For each portrait, the subject poses naked or nearly naked. Nickel then asks the woman about their experience with abuse.

“We get real really fast,” Nickel said.

She sketches what she sees and hears, the sadness and trauma and the steps toward healing.

The lines she paints, which add up to form the woman’s body, represent those many steps and moments.

“While the subject matter of what we talk about is very dark, my paintings are very vibrant and full of color,” Nickel said. “I think of it like a cavern. If you’re in a cavern of the darkest places you’ve ever been in your life and you leave that cavern, you have light that’s shining on you. You come out of those dark places.”

In addition, each portrait goes without facial features.

“The reason for that is we don’t always know who we are in when we come out of those places,” Nickel said. “We don’t recognize ourselves.”

She hopes, as she writes on her website, to “evoke an experience of self-love and healing in spite of violence.”

She also hopes to make change.

A portion of the proceeds from Nickel’s work goes to nonprofits that support survivors of sexual violence.

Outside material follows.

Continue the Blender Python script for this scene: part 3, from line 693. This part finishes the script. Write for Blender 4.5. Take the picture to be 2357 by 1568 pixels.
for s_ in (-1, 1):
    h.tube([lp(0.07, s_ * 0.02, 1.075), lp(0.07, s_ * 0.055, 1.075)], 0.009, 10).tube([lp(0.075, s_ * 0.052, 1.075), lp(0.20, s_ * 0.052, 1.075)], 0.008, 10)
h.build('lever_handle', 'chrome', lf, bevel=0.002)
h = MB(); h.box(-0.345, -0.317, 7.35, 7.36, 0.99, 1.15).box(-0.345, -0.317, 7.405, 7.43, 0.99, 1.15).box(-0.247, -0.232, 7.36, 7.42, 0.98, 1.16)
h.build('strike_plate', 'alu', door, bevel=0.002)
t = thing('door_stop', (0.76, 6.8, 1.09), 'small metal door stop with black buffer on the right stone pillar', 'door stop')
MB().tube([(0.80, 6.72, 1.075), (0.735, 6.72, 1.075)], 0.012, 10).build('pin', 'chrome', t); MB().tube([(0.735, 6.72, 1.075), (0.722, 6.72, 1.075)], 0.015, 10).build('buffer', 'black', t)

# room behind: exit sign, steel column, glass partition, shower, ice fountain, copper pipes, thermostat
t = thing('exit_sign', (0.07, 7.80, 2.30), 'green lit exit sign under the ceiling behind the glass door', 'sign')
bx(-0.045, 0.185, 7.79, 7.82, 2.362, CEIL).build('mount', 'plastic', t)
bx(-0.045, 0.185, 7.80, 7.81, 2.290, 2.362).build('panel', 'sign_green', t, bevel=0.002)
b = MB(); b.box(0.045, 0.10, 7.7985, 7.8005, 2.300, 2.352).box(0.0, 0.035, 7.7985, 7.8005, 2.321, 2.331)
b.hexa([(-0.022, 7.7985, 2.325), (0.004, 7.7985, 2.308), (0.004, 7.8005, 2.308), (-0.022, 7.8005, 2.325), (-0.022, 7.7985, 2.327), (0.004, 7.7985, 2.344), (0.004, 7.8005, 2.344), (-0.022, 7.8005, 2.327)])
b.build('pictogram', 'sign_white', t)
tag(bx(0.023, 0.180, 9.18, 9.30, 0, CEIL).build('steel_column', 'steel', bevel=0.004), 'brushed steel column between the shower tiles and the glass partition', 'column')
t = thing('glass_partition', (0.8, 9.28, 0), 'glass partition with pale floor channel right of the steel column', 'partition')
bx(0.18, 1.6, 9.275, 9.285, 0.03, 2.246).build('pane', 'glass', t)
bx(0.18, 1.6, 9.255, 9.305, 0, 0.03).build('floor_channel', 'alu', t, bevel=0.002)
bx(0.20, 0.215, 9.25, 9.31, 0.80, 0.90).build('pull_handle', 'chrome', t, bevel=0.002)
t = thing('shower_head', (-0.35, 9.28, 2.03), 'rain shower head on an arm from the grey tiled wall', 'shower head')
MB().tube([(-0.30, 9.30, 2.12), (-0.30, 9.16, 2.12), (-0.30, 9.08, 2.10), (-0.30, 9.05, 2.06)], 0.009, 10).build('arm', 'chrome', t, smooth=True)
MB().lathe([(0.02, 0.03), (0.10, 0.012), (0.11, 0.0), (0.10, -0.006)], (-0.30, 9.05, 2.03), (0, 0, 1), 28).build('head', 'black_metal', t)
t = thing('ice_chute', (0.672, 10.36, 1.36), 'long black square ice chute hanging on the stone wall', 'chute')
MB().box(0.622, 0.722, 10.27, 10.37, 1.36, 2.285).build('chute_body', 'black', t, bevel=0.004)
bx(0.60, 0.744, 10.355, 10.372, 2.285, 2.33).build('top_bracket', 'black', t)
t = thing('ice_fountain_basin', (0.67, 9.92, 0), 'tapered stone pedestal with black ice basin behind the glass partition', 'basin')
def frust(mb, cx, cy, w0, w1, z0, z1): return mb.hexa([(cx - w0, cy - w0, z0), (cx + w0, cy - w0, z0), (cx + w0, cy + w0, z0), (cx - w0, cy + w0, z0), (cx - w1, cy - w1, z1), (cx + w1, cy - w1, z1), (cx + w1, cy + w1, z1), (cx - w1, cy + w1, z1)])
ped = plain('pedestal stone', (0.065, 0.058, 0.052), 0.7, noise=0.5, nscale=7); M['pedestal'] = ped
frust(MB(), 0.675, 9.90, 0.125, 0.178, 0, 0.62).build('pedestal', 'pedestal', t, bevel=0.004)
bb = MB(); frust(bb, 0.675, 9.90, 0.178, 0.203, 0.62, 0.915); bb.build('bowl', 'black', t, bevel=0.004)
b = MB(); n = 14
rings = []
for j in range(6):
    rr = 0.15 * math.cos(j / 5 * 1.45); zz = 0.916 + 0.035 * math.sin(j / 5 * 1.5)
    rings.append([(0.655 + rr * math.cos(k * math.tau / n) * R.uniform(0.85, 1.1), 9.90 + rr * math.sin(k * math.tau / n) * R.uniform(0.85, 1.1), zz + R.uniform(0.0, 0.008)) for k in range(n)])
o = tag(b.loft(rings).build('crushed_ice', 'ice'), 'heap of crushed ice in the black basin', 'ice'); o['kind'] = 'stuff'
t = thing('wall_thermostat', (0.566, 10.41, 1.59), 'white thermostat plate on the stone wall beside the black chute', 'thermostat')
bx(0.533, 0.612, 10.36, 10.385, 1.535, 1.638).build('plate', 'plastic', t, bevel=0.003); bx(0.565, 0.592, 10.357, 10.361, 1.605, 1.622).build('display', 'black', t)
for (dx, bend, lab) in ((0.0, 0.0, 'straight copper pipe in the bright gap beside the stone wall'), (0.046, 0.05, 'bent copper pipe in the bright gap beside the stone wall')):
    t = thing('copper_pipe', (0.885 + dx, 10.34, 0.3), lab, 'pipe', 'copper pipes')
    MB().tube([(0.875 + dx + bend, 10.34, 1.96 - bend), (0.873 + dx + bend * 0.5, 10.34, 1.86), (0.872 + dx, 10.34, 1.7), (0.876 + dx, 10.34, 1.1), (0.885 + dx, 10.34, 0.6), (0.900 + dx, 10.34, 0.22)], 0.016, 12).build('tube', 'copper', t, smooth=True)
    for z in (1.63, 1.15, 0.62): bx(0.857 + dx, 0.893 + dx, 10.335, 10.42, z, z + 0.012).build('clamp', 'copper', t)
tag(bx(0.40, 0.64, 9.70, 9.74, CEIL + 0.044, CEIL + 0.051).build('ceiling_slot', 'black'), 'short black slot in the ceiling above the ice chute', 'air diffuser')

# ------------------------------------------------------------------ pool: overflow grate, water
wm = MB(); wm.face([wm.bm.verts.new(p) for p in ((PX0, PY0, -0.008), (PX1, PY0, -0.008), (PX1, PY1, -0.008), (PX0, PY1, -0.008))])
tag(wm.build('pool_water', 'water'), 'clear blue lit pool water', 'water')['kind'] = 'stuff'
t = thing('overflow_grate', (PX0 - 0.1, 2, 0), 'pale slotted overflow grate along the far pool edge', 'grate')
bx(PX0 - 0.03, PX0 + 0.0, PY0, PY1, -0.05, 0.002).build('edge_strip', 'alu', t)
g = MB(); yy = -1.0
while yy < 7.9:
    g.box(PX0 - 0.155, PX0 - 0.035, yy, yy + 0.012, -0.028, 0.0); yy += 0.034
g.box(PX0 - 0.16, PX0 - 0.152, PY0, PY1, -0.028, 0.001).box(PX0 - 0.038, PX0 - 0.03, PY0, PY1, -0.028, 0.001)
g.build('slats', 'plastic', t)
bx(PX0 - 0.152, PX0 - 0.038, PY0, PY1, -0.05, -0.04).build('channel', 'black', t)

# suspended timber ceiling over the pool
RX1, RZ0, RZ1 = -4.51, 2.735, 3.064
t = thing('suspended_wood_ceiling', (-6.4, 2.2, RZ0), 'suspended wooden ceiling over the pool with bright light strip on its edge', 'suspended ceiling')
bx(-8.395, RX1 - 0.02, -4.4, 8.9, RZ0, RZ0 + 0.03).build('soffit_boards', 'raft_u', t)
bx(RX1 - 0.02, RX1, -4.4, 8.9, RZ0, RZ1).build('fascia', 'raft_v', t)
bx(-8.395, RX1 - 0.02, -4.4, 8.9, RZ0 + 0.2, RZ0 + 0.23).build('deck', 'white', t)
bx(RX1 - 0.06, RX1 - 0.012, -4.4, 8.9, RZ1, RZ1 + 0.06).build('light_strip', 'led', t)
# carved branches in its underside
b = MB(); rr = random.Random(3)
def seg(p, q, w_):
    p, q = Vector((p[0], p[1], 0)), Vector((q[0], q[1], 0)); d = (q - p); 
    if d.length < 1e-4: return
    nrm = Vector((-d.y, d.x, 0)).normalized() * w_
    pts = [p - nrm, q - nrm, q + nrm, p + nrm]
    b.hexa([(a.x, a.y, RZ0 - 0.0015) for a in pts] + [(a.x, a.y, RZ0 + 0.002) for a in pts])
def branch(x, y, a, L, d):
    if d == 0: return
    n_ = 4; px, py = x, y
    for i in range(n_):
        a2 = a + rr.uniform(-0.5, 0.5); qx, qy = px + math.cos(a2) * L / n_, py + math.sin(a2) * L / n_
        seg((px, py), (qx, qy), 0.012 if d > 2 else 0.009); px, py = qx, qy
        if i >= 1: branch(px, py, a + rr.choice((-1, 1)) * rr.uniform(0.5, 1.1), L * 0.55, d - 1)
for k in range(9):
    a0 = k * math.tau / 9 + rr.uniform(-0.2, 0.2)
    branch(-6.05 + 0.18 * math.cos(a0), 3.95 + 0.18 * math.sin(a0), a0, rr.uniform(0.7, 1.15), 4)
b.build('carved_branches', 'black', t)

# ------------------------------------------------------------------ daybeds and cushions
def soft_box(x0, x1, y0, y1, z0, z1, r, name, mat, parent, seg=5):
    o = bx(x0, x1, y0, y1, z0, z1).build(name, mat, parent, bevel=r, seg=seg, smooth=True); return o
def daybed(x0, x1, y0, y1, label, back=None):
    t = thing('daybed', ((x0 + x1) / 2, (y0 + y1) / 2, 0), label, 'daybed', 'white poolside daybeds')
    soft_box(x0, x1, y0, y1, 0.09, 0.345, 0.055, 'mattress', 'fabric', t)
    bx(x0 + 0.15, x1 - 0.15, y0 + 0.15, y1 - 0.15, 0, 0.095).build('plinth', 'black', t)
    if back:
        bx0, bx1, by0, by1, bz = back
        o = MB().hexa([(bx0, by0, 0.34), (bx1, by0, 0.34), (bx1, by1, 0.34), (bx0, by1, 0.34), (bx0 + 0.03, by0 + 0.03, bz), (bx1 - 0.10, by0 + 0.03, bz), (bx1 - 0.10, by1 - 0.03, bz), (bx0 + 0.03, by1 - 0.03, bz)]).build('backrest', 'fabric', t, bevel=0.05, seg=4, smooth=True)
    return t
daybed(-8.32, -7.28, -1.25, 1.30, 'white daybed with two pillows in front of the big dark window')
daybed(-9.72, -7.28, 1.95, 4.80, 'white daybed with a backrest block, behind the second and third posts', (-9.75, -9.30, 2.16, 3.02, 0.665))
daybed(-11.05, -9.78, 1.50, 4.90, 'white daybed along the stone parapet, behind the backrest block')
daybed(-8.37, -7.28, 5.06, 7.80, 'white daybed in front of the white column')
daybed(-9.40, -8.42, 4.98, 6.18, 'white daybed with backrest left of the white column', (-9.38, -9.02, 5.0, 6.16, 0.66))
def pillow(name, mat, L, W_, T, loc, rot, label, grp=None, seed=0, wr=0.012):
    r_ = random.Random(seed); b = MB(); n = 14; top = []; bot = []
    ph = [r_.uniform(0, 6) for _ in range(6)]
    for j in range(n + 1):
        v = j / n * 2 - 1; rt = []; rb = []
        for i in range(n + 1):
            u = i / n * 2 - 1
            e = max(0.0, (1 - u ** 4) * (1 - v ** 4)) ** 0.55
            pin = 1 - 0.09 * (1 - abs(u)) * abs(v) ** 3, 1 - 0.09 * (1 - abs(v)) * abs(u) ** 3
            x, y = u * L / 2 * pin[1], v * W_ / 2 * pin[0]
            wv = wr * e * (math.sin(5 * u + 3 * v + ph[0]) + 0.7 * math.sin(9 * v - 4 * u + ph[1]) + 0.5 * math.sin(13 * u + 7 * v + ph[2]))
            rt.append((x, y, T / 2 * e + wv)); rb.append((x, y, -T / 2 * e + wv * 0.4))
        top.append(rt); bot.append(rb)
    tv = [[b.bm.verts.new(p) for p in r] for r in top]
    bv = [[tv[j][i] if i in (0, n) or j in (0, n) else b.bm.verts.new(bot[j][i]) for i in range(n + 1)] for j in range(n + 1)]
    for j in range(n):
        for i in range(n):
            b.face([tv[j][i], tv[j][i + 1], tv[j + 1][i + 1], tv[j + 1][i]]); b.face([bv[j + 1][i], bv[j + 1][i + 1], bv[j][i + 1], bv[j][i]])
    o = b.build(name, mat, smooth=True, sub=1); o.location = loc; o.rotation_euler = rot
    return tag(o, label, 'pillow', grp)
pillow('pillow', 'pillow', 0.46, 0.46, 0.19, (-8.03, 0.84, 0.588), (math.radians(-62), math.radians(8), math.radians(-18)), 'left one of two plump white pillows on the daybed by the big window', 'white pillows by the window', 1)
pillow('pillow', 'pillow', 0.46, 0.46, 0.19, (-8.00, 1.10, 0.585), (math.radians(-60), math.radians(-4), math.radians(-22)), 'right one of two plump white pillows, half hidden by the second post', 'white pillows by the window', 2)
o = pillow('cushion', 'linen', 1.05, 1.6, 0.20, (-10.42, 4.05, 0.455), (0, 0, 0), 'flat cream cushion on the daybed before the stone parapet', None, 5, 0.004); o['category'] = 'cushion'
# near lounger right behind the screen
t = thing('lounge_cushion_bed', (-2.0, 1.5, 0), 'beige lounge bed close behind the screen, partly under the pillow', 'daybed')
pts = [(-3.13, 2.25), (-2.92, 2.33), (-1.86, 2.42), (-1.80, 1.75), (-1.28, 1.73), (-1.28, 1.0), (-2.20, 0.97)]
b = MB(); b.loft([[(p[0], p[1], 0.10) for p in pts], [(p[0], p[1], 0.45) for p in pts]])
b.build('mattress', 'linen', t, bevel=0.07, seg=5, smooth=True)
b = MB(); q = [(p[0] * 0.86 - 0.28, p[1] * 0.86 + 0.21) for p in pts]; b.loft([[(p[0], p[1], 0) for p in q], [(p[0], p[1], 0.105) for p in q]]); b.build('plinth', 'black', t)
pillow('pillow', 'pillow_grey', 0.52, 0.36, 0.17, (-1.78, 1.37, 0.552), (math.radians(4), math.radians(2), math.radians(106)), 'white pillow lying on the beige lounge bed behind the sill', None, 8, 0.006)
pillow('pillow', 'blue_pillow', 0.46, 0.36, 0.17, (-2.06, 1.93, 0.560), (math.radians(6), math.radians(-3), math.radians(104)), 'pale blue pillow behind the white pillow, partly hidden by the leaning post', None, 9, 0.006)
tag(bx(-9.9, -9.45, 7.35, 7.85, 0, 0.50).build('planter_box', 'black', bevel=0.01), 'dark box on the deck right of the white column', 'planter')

The process of her paintings can be heavy.

“Moral of the story,” Nickel wrote on Instagram. “What I do is hard, scary and sticky.”

And it makes people, online followers and art show patrons, uncomfortable. But Nickel carries on.

“If we don’t talk about these things, they will never ever change,” she said.

She remembers that, too, when she’s in the middle of painting. She doesn’t just think of their pain. She thinks of their power. She feels her own heart healing.

As she wrote, “My heart also soars at their bravery to overcome, even if only for a moment, what has been done to them and their bodies.”